Há pessoas que carregam dons como quem carrega uma casa em chamas por dentro. Por fora, tudo parece intacto: talento, oportunidades, afeto, reconhecimento. O mundo olha e conclui, apressado, que não há motivo para ruína. Mas o que destrói raramente faz barulho. O que destrói quase sempre mora no invisível.
Muitos dons nascem acompanhados de uma sensibilidade extrema. Quem vê demais, sente demais. Percebe fissuras onde outros enxergam paredes sólidas. Escuta ruídos onde o mundo se diz silencioso. O dom, nesse sentido, não é apenas potência — é também fardo. Ele expõe o indivíduo a uma intensidade que nem sempre encontra linguagem, acolhimento ou descanso.
Há ainda a tirania da expectativa. Pessoas talentosas costumam ser vistas como promessas eternas, nunca como seres falhos. São cobradas a florescer o tempo todo, mesmo em solo árido. Quando cansam, quando quebram, quando erram, sentem que traem não apenas a si mesmas, mas a imagem que os outros projetaram nelas. E a culpa, silenciosa, começa a corroer.
O mundo externo pode estar em ordem, mas o mundo interno pode estar em guerra. Traumas antigos, vazios sem nome, medos herdados, dores não legitimadas. Nem toda ferida sangra. Algumas apenas desviam o curso da vida para dentro, até que a pessoa se perca de si mesma.
Talvez o maior equívoco seja acreditar que beleza, talento e sucesso imunizam alguém contra o abismo. Não imunizam.
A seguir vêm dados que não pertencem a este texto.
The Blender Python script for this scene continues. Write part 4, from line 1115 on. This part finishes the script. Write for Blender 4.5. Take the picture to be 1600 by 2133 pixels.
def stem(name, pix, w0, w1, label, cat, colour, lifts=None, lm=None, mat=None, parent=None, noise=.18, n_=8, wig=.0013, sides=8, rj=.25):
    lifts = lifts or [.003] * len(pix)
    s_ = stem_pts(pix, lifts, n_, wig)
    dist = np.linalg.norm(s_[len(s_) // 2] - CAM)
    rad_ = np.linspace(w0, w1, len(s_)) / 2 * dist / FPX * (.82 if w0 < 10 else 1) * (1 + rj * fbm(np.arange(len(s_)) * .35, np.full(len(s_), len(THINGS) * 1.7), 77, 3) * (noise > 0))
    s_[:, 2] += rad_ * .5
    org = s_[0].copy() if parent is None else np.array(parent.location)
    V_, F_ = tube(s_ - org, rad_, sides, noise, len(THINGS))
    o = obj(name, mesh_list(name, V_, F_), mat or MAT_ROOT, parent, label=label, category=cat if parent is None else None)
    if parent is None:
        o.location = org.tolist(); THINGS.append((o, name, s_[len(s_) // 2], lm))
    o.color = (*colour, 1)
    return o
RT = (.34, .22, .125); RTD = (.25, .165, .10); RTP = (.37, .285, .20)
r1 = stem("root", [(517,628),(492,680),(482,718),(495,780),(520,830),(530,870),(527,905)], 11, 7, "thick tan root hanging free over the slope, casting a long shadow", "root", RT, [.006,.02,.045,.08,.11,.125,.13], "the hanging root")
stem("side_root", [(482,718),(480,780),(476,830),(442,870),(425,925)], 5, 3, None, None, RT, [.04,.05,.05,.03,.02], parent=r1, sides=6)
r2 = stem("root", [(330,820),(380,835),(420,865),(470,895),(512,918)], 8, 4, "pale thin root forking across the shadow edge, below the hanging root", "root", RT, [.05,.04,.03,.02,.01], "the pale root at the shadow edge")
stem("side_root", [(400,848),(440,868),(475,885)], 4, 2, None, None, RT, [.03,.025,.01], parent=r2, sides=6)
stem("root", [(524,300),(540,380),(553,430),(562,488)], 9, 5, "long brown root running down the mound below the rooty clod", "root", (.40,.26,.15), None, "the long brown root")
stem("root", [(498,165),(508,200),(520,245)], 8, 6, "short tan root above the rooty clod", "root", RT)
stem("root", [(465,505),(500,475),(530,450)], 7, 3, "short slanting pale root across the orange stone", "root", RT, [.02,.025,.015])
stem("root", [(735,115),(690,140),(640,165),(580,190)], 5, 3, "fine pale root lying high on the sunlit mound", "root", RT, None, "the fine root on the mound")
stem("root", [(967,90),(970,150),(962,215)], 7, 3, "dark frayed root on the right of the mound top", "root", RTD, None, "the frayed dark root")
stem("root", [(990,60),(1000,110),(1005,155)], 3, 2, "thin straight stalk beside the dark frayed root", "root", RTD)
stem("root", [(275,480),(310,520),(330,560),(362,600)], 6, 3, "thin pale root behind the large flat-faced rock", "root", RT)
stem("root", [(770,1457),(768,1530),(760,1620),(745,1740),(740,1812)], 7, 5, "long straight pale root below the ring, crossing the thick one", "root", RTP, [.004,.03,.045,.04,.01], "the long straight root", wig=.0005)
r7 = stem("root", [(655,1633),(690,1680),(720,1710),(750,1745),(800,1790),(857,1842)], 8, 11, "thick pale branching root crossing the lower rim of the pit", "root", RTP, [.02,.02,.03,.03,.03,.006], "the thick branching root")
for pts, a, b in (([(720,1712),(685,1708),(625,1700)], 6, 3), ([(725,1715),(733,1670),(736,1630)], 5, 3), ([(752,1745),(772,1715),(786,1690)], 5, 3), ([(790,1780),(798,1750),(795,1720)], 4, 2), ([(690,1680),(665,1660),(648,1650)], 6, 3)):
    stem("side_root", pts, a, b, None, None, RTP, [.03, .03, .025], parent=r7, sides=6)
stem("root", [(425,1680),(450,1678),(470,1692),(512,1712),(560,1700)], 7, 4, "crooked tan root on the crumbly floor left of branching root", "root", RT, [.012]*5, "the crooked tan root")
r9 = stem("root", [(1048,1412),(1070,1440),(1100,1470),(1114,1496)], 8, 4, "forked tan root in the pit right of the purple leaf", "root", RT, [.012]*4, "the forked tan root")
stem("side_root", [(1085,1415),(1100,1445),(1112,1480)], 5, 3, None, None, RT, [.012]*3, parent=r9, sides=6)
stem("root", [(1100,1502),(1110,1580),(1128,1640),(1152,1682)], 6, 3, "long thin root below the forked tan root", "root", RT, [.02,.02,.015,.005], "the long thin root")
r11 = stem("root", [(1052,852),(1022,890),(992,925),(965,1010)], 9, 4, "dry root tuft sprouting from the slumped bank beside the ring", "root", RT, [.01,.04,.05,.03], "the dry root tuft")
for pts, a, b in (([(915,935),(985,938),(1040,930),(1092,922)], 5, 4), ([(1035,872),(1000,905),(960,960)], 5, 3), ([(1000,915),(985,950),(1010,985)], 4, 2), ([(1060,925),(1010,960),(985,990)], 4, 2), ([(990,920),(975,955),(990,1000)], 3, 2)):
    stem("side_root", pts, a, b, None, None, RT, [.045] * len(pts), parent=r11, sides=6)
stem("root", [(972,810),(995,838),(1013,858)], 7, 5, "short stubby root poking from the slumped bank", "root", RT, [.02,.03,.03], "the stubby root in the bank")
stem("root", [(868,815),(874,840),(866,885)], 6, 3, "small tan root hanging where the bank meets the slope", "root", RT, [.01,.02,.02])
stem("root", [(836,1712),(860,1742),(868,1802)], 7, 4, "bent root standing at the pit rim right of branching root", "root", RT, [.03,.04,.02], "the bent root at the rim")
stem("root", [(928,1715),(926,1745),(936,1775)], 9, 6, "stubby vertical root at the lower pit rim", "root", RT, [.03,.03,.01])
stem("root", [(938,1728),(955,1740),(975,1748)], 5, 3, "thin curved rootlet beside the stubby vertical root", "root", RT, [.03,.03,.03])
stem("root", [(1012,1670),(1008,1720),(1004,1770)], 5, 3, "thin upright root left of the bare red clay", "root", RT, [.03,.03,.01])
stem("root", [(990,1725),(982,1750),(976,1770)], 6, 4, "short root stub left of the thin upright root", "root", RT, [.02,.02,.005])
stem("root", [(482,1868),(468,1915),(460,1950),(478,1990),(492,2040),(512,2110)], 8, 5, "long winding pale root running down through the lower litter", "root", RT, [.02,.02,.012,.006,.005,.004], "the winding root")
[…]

Às vezes, apenas o tornam mais profundo. Porque quem cria, quem sente, quem sonha com intensidade, também conhece a queda com igual força.
Quando alguém com tantos dons se destrói, não é por ingratidão à vida. É, muitas vezes, por não saber onde depositar aquilo que transborda. O excesso sem escuta vira peso. O dom sem cuidado vira ferida.
E talvez a pergunta não devesse ser por que eles se destroem, mas por que o invisível continua sendo ignorado. Porque enquanto só valorizarmos o brilho, continuaremos surpresos quando a luz, por dentro, se apaga.